Your task is to transcribe all of the data below exactly, omitting the images.

## Data section
________________________

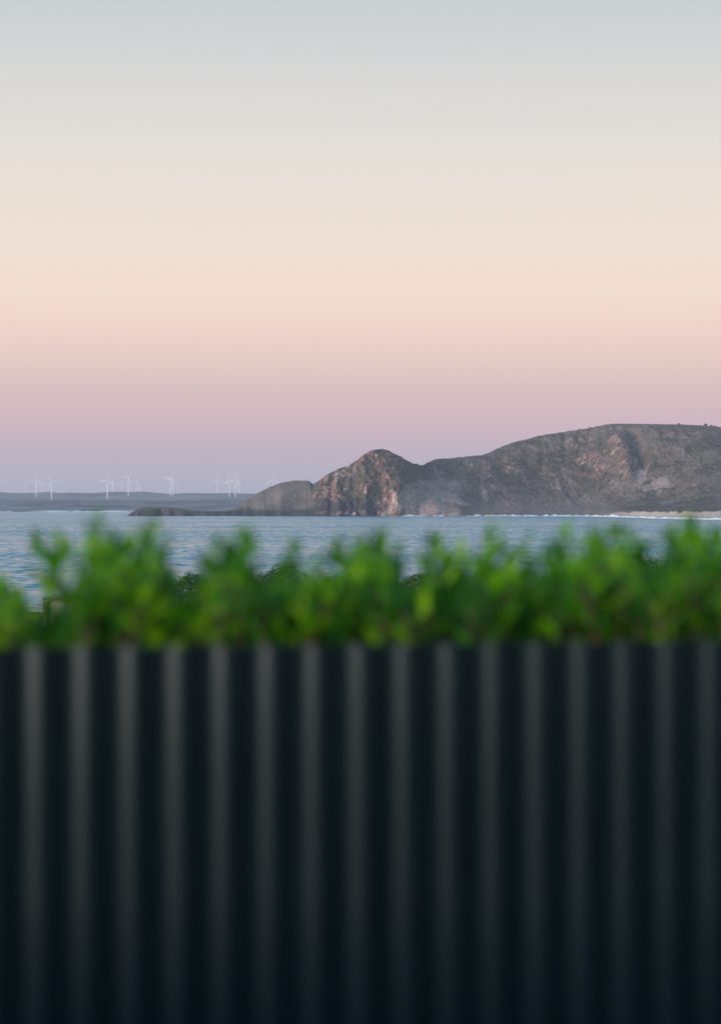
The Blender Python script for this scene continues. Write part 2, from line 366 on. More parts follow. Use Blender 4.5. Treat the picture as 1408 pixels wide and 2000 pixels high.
    bare = np.maximum(bare, dome * .55 * sst(999, 990, VY) * (.8 + .5 * nz2))
    sand = sst(1150, 1260, PX) * sst(1001.2, 1003.5, VY + 1.2 * nz1) 
    wet = np.maximum((1 - sst(600, 616, PX)) * sst(999, 1001.5, VY + nz1 * 1.2), peak * sst(972, 992, VY + 10 * nz2) * (1 - sst(735, 750, PX)))
    wet = np.maximum(wet, (1 - sst(300, 335, PX)) * sst(993, 997, VY) * .7)
    pale = peak * sst(1000.0, 1001.5, VY) * (1 - sst(1005, 1006.5, VY)) * sst(-.1, .25, nz3)
    wet = np.clip(wet - pale, 0, 1); rock = np.maximum(rock, pale)
    col = np.stack([rock, bare, sand, wet], -1)
    colb = np.zeros((len(px), nb, 4))
    col = np.clip(np.concatenate([col, colb], 1), 0, 1).reshape(-1, 4)
    m, t, p = mat_nodes('headland_ground')
    at_ = t.nodes.new('ShaderNodeAttribute'); at_.attribute_name = 'mask'; sp = t.nodes.new('ShaderNodeSeparateColor'); t.links.new(at_.outputs['Color'], sp.inputs[0])
    nA = noise(t, 0.035, 7, .7); nB = noise(t, 0.22, 5, .7); nC = noise(t, 0.16, 6, .75, sc3=(1, 1, .35)); nD = noise(t, 0.02, 3, .6)
    veg = rampn(t, nA.outputs[0], [(.36, (.027, .025, .020)), (.46, (.076, .060, .042)), (.55, (.140, .100, .070)), (.66, (.23, .16, .115))])
    veg2 = rampn(t, nB.outputs[0], [(.40, (.014, .015, .011)), (.60, (.175, .125, .085))])
    vegm = mixn(t, .5, veg.outputs[0], veg2.outputs[0])
    nE = noise(t, .011, 4, .6); gr = rampn(t, nE.outputs[0], [(.42, (0, 0, 0)), (.62, (.35, .35, .35))]); vegm = mixn(t, gr.outputs[0], vegm, mixn(t, nB.outputs[0], (.020, .034, .016), (.11, .125, .060)))
    rk = rampn(t, nC.outputs[0], [(.36, (.035, .025, .025)), (.46, (.16, .095, .075)), (.55, (.36, .25, .20)), (.66, (.68, .55, .47))])
    rk2 = rampn(t, nD.outputs[0], [(.40, (.95, .90, .88)), (.60, (1.0, .74, .66))])
    mm = t.nodes.new('ShaderNodeMix'); mm.data_type = 'RGBA'; mm.blend_type = 'MULTIPLY'; mm.inputs[0].default_value = 1; t.links.new(rk.outputs[0], mm.inputs[6]); t.links.new(rk2.outputs[0], mm.inputs[7])
    be = rampn(t, nB.outputs[0], [(.38, (.26, .185, .155)), (.62, (.45, .32, .265))])
    sa = rampn(t, nB.outputs[0], [(.3, (.46, .33, .23)), (.7, (.72, .55, .40))])
    wt = rampn(t, nC.outputs[0], [(.35, (.030, .028, .032)), (.65, (.10, .08, .08))])
    c = mixn(t, sp.outputs[1], vegm, be.outputs[0])
    c = mixn(t, sp.outputs[0], c, mm.outputs[2])
    c = mixn(t, at_.outputs['Alpha'], c, wt.outputs[0])
    c = mixn(t, sp.outputs[2], c, sa.outputs[0])
    t.links.new(c, p.inputs['Base Color']); p.inputs['Roughness'].default_value = .95; p.inputs['Specular IOR Level'].default_value = .15
    bumpn(t, mathn(t, 'ADD', mathn(t, 'MULTIPLY', nC.outputs[0], .5), nB.outputs[0]), .9, 1.8, p)
    V = np.stack([Xa, Ya, Za], -1).reshape(-1, 3)
    o = link('headland', fast_mesh('headland', V, grid_quads(len(px), nv + nb), False, col), None, m)
    tag(o, kind='structure')
make_headland()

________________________

## Expected answer
The Blender Python script for this scene continues. Write part 2, from line 366 on. More parts follow. Use Blender 4.5. Treat the picture as 1408 pixels wide and 2000 pixels high.
    bare = np.maximum(bare, dome * .55 * sst(999, 990, VY) * (.8 + .5 * nz2))
    sand = sst(1150, 1260, PX) * sst(1001.2, 1003.5, VY + 1.2 * nz1) 
    wet = np.maximum((1 - sst(600, 616, PX)) * sst(999, 1001.5, VY + nz1 * 1.2), peak * sst(972, 992, VY + 10 * nz2) * (1 - sst(735, 750, PX)))
    wet = np.maximum(wet, (1 - sst(300, 335, PX)) * sst(993, 997, VY) * .7)
    pale = peak * sst(1000.0, 1001.5, VY) * (1 - sst(1005, 1006.5, VY)) * sst(-.1, .25, nz3)
    wet = np.clip(wet - pale, 0, 1); rock = np.maximum(rock, pale)
    col = np.stack([rock, bare, sand, wet], -1)
    colb = np.zeros((len(px), nb, 4))
    col = np.clip(np.concatenate([col, colb], 1), 0, 1).reshape(-1, 4)
    m, t, p = mat_nodes('headland_ground')
    at_ = t.nodes.new('ShaderNodeAttribute'); at_.attribute_name = 'mask'; sp = t.nodes.new('ShaderNodeSeparateColor'); t.links.new(at_.outputs['Color'], sp.inputs[0])
    nA = noise(t, 0.035, 7, .7); nB = noise(t, 0.22, 5, .7); nC = noise(t, 0.16, 6, .75, sc3=(1, 1, .35)); nD = noise(t, 0.02, 3, .6)
    veg = rampn(t, nA.outputs[0], [(.36, (.027, .025, .020)), (.46, (.076, .060, .042)), (.55, (.140, .100, .070)), (.66, (.23, .16, .115))])
    veg2 = rampn(t, nB.outputs[0], [(.40, (.014, .015, .011)), (.60, (.175, .125, .085))])
    vegm = mixn(t, .5, veg.outputs[0], veg2.outputs[0])
    nE = noise(t, .011, 4, .6); gr = rampn(t, nE.outputs[0], [(.42, (0, 0, 0)), (.62, (.35, .35, .35))]); vegm = mixn(t, gr.outputs[0], vegm, mixn(t, nB.outputs[0], (.020, .034, .016), (.11, .125, .060)))
    rk = rampn(t, nC.outputs[0], [(.36, (.035, .025, .025)), (.46, (.16, .095, .075)), (.55, (.36, .25, .20)), (.66, (.68, .55, .47))])
    rk2 = rampn(t, nD.outputs[0], [(.40, (.95, .90, .88)), (.60, (1.0, .74, .66))])
    mm = t.nodes.new('ShaderNodeMix'); mm.data_type = 'RGBA'; mm.blend_type = 'MULTIPLY'; mm.inputs[0].default_value = 1; t.links.new(rk.outputs[0], mm.inputs[6]); t.links.new(rk2.outputs[0], mm.inputs[7])
    be = rampn(t, nB.outputs[0], [(.38, (.26, .185, .155)), (.62, (.45, .32, .265))])
    sa = rampn(t, nB.outputs[0], [(.3, (.46, .33, .23)), (.7, (.72, .55, .40))])
    wt = rampn(t, nC.outputs[0], [(.35, (.030, .028, .032)), (.65, (.10, .08, .08))])
    c = mixn(t, sp.outputs[1], vegm, be.outputs[0])
    c = mixn(t, sp.outputs[0], c, mm.outputs[2])
    c = mixn(t, at_.outputs['Alpha'], c, wt.outputs[0])
    c = mixn(t, sp.outputs[2], c, sa.outputs[0])
    t.links.new(c, p.inputs['Base Color']); p.inputs['Roughness'].default_value = .95; p.inputs['Specular IOR Level'].default_value = .15
    bumpn(t, mathn(t, 'ADD', mathn(t, 'MULTIPLY', nC.outputs[0], .5), nB.outputs[0]), .9, 1.8, p)
    V = np.stack([Xa, Ya, Za], -1).reshape(-1, 3)
    o = link('headland', fast_mesh('headland', V, grid_quads(len(px), nv + nb), False, col), None, m)
    tag(o, kind='structure')
make_headland()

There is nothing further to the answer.